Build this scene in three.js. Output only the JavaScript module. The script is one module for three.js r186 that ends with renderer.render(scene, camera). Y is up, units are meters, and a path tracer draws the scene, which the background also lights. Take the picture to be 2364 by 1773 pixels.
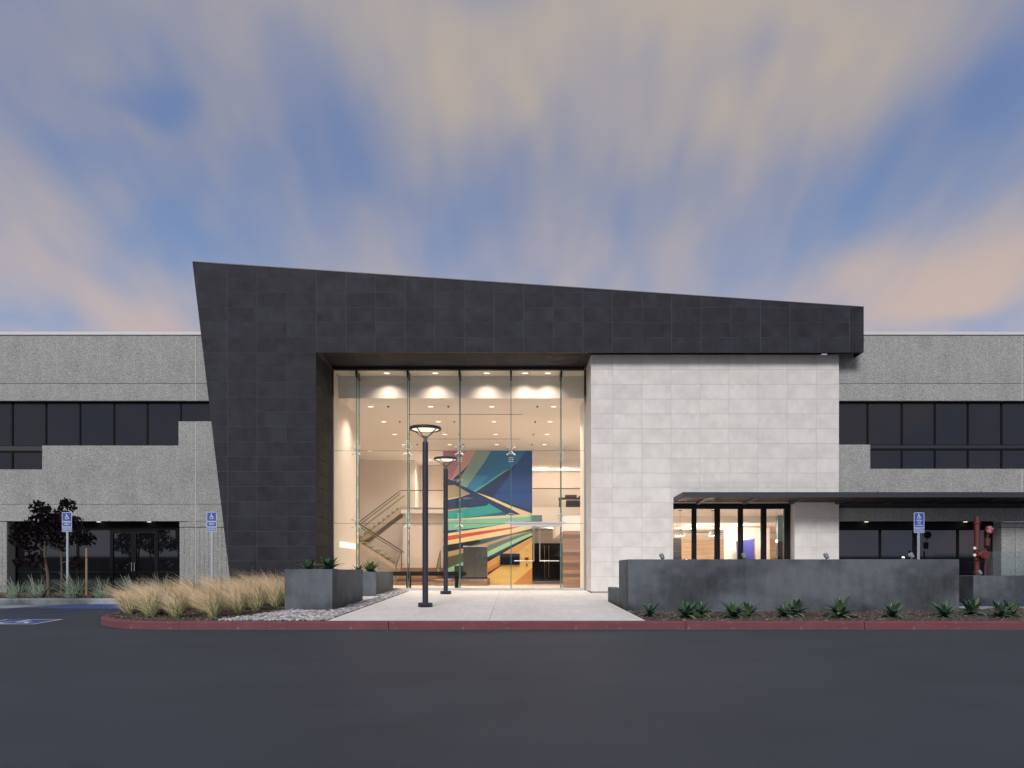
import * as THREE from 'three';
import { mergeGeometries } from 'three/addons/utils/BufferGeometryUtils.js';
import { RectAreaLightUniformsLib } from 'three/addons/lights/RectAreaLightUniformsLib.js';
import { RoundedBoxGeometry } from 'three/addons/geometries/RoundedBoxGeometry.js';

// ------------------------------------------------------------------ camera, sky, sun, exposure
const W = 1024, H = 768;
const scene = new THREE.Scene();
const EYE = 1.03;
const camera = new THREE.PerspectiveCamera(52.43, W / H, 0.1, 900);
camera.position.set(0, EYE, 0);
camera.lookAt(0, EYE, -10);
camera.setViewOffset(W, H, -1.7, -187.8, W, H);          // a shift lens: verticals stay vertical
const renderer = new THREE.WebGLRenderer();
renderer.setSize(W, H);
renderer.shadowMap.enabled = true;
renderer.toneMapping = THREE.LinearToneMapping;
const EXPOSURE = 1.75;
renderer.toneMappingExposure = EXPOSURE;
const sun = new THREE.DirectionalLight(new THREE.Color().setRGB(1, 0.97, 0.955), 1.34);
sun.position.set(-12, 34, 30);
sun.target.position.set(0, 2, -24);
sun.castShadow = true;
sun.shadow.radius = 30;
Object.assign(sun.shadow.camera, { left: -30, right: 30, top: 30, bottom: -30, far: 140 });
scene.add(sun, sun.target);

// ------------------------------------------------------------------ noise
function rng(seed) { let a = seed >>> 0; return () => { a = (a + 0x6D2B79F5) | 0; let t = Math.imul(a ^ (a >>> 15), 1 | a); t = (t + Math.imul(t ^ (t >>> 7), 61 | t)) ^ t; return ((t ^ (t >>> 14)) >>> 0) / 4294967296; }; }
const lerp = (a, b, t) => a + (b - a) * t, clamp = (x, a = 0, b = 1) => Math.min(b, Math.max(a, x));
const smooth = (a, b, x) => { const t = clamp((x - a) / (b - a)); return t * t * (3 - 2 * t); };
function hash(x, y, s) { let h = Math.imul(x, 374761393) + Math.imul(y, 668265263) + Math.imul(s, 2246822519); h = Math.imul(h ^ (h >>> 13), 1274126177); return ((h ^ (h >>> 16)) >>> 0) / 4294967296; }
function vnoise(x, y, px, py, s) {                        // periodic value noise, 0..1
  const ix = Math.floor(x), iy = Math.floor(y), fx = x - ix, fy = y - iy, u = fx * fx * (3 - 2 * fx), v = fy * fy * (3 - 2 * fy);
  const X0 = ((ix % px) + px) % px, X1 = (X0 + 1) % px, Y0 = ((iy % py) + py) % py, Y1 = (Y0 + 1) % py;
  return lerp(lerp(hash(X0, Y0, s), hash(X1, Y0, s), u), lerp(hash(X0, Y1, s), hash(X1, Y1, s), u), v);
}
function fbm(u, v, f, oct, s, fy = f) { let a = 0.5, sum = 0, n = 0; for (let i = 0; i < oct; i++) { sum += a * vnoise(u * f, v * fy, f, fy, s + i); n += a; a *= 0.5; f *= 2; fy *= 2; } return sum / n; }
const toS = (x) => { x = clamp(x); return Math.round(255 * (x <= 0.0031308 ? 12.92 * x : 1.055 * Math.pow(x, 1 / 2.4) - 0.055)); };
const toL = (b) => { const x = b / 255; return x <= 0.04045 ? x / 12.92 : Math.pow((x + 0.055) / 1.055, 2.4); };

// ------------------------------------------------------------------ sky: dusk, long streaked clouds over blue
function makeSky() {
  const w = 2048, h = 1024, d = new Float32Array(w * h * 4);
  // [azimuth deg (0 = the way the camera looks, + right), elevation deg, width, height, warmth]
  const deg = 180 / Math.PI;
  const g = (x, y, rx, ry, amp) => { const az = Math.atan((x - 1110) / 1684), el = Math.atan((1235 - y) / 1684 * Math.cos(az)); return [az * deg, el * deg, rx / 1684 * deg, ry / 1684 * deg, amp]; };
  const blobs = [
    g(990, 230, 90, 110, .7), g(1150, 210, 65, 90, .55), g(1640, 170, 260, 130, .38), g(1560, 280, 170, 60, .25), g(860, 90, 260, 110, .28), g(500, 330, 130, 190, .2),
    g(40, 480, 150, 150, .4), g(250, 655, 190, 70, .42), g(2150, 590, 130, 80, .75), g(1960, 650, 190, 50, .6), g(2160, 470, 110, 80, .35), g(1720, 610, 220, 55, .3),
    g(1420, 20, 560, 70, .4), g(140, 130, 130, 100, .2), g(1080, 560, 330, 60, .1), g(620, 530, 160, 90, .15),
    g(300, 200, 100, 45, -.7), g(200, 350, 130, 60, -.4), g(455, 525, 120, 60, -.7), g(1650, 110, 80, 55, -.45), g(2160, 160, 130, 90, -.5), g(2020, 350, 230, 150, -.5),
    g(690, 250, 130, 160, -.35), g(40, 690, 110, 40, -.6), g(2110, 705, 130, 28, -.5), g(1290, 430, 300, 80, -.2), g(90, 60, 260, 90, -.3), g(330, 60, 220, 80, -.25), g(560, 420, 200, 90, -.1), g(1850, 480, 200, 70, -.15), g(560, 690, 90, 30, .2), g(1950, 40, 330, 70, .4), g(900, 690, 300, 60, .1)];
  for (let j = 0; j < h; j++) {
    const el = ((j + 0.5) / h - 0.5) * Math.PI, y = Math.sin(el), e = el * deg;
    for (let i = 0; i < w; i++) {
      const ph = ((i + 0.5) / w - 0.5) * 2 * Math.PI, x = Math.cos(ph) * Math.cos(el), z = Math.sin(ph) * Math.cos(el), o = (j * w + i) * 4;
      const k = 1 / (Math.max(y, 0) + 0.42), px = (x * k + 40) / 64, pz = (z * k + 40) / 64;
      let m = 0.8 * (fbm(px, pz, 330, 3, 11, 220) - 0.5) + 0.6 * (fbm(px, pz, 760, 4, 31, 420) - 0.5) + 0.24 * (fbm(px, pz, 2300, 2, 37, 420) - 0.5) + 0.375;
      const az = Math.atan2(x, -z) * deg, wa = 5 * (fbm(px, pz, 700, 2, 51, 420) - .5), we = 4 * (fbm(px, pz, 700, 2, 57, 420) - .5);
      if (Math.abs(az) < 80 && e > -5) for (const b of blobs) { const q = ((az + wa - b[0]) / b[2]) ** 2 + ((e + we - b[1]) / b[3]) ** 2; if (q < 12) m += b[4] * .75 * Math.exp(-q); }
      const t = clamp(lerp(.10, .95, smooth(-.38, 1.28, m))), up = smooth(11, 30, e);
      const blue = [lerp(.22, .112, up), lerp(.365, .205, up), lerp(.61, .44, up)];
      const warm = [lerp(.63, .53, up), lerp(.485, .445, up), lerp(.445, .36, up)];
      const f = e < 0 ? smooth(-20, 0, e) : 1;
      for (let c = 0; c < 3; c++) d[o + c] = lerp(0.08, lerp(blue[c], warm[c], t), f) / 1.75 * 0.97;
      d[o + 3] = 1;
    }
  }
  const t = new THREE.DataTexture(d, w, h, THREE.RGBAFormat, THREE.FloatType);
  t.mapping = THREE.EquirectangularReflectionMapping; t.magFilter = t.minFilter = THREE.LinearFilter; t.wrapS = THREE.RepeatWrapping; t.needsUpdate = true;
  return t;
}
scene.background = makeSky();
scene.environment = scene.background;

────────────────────

Written exercise: Without the pictures, print the whole listing exactly as given.

Output:
Build this scene in three.js. Output only the JavaScript module. The script is one module for three.js r186 that ends with renderer.render(scene, camera). Y is up, units are meters, and a path tracer draws the scene, which the background also lights. Take the picture to be 2364 by 1773 pixels.
import * as THREE from 'three';
import { mergeGeometries } from 'three/addons/utils/BufferGeometryUtils.js';
import { RectAreaLightUniformsLib } from 'three/addons/lights/RectAreaLightUniformsLib.js';
import { RoundedBoxGeometry } from 'three/addons/geometries/RoundedBoxGeometry.js';

// ------------------------------------------------------------------ camera, sky, sun, exposure
const W = 1024, H = 768;
const scene = new THREE.Scene();
const EYE = 1.03;
const camera = new THREE.PerspectiveCamera(52.43, W / H, 0.1, 900);
camera.position.set(0, EYE, 0);
camera.lookAt(0, EYE, -10);
camera.setViewOffset(W, H, -1.7, -187.8, W, H);          // a shift lens: verticals stay vertical
const renderer = new THREE.WebGLRenderer();
renderer.setSize(W, H);
renderer.shadowMap.enabled = true;
renderer.toneMapping = THREE.LinearToneMapping;
const EXPOSURE = 1.75;
renderer.toneMappingExposure = EXPOSURE;
const sun = new THREE.DirectionalLight(new THREE.Color().setRGB(1, 0.97, 0.955), 1.34);
sun.position.set(-12, 34, 30);
sun.target.position.set(0, 2, -24);
sun.castShadow = true;
sun.shadow.radius = 30;
Object.assign(sun.shadow.camera, { left: -30, right: 30, top: 30, bottom: -30, far: 140 });
scene.add(sun, sun.target);

// ------------------------------------------------------------------ noise
function rng(seed) { let a = seed >>> 0; return () => { a = (a + 0x6D2B79F5) | 0; let t = Math.imul(a ^ (a >>> 15), 1 | a); t = (t + Math.imul(t ^ (t >>> 7), 61 | t)) ^ t; return ((t ^ (t >>> 14)) >>> 0) / 4294967296; }; }
const lerp = (a, b, t) => a + (b - a) * t, clamp = (x, a = 0, b = 1) => Math.min(b, Math.max(a, x));
const smooth = (a, b, x) => { const t = clamp((x - a) / (b - a)); return t * t * (3 - 2 * t); };
function hash(x, y, s) { let h = Math.imul(x, 374761393) + Math.imul(y, 668265263) + Math.imul(s, 2246822519); h = Math.imul(h ^ (h >>> 13), 1274126177); return ((h ^ (h >>> 16)) >>> 0) / 4294967296; }
function vnoise(x, y, px, py, s) {                        // periodic value noise, 0..1
  const ix = Math.floor(x), iy = Math.floor(y), fx = x - ix, fy = y - iy, u = fx * fx * (3 - 2 * fx), v = fy * fy * (3 - 2 * fy);
  const X0 = ((ix % px) + px) % px, X1 = (X0 + 1) % px, Y0 = ((iy % py) + py) % py, Y1 = (Y0 + 1) % py;
  return lerp(lerp(hash(X0, Y0, s), hash(X1, Y0, s), u), lerp(hash(X0, Y1, s), hash(X1, Y1, s), u), v);
}
function fbm(u, v, f, oct, s, fy = f) { let a = 0.5, sum = 0, n = 0; for (let i = 0; i < oct; i++) { sum += a * vnoise(u * f, v * fy, f, fy, s + i); n += a; a *= 0.5; f *= 2; fy *= 2; } return sum / n; }
const toS = (x) => { x = clamp(x); return Math.round(255 * (x <= 0.0031308 ? 12.92 * x : 1.055 * Math.pow(x, 1 / 2.4) - 0.055)); };
const toL = (b) => { const x = b / 255; return x <= 0.04045 ? x / 12.92 : Math.pow((x + 0.055) / 1.055, 2.4); };

// ------------------------------------------------------------------ sky: dusk, long streaked clouds over blue
function makeSky() {
  const w = 2048, h = 1024, d = new Float32Array(w * h * 4);
  // [azimuth deg (0 = the way the camera looks, + right), elevation deg, width, height, warmth]
  const deg = 180 / Math.PI;
  const g = (x, y, rx, ry, amp) => { const az = Math.atan((x - 1110) / 1684), el = Math.atan((1235 - y) / 1684 * Math.cos(az)); return [az * deg, el * deg, rx / 1684 * deg, ry / 1684 * deg, amp]; };
  const blobs = [
    g(990, 230, 90, 110, .7), g(1150, 210, 65, 90, .55), g(1640, 170, 260, 130, .38), g(1560, 280, 170, 60, .25), g(860, 90, 260, 110, .28), g(500, 330, 130, 190, .2),
    g(40, 480, 150, 150, .4), g(250, 655, 190, 70, .42), g(2150, 590, 130, 80, .75), g(1960, 650, 190, 50, .6), g(2160, 470, 110, 80, .35), g(1720, 610, 220, 55, .3),
    g(1420, 20, 560, 70, .4), g(140, 130, 130, 100, .2), g(1080, 560, 330, 60, .1), g(620, 530, 160, 90, .15),
    g(300, 200, 100, 45, -.7), g(200, 350, 130, 60, -.4), g(455, 525, 120, 60, -.7), g(1650, 110, 80, 55, -.45), g(2160, 160, 130, 90, -.5), g(2020, 350, 230, 150, -.5),
    g(690, 250, 130, 160, -.35), g(40, 690, 110, 40, -.6), g(2110, 705, 130, 28, -.5), g(1290, 430, 300, 80, -.2), g(90, 60, 260, 90, -.3), g(330, 60, 220, 80, -.25), g(560, 420, 200, 90, -.1), g(1850, 480, 200, 70, -.15), g(560, 690, 90, 30, .2), g(1950, 40, 330, 70, .4), g(900, 690, 300, 60, .1)];
  for (let j = 0; j < h; j++) {
    const el = ((j + 0.5) / h - 0.5) * Math.PI, y = Math.sin(el), e = el * deg;
    for (let i = 0; i < w; i++) {
      const ph = ((i + 0.5) / w - 0.5) * 2 * Math.PI, x = Math.cos(ph) * Math.cos(el), z = Math.sin(ph) * Math.cos(el), o = (j * w + i) * 4;
      const k = 1 / (Math.max(y, 0) + 0.42), px = (x * k + 40) / 64, pz = (z * k + 40) / 64;
      let m = 0.8 * (fbm(px, pz, 330, 3, 11, 220) - 0.5) + 0.6 * (fbm(px, pz, 760, 4, 31, 420) - 0.5) + 0.24 * (fbm(px, pz, 2300, 2, 37, 420) - 0.5) + 0.375;
      const az = Math.atan2(x, -z) * deg, wa = 5 * (fbm(px, pz, 700, 2, 51, 420) - .5), we = 4 * (fbm(px, pz, 700, 2, 57, 420) - .5);
      if (Math.abs(az) < 80 && e > -5) for (const b of blobs) { const q = ((az + wa - b[0]) / b[2]) ** 2 + ((e + we - b[1]) / b[3]) ** 2; if (q < 12) m += b[4] * .75 * Math.exp(-q); }
      const t = clamp(lerp(.10, .95, smooth(-.38, 1.28, m))), up = smooth(11, 30, e);
      const blue = [lerp(.22, .112, up), lerp(.365, .205, up), lerp(.61, .44, up)];
      const warm = [lerp(.63, .53, up), lerp(.485, .445, up), lerp(.445, .36, up)];
      const f = e < 0 ? smooth(-20, 0, e) : 1;
      for (let c = 0; c < 3; c++) d[o + c] = lerp(0.08, lerp(blue[c], warm[c], t), f) / 1.75 * 0.97;
      d[o + 3] = 1;
    }
  }
  const t = new THREE.DataTexture(d, w, h, THREE.RGBAFormat, THREE.FloatType);
  t.mapping = THREE.EquirectangularReflectionMapping; t.magFilter = t.minFilter = THREE.LinearFilter; t.wrapS = THREE.RepeatWrapping; t.needsUpdate = true;
  return t;
}
scene.background = makeSky();
scene.environment = scene.background;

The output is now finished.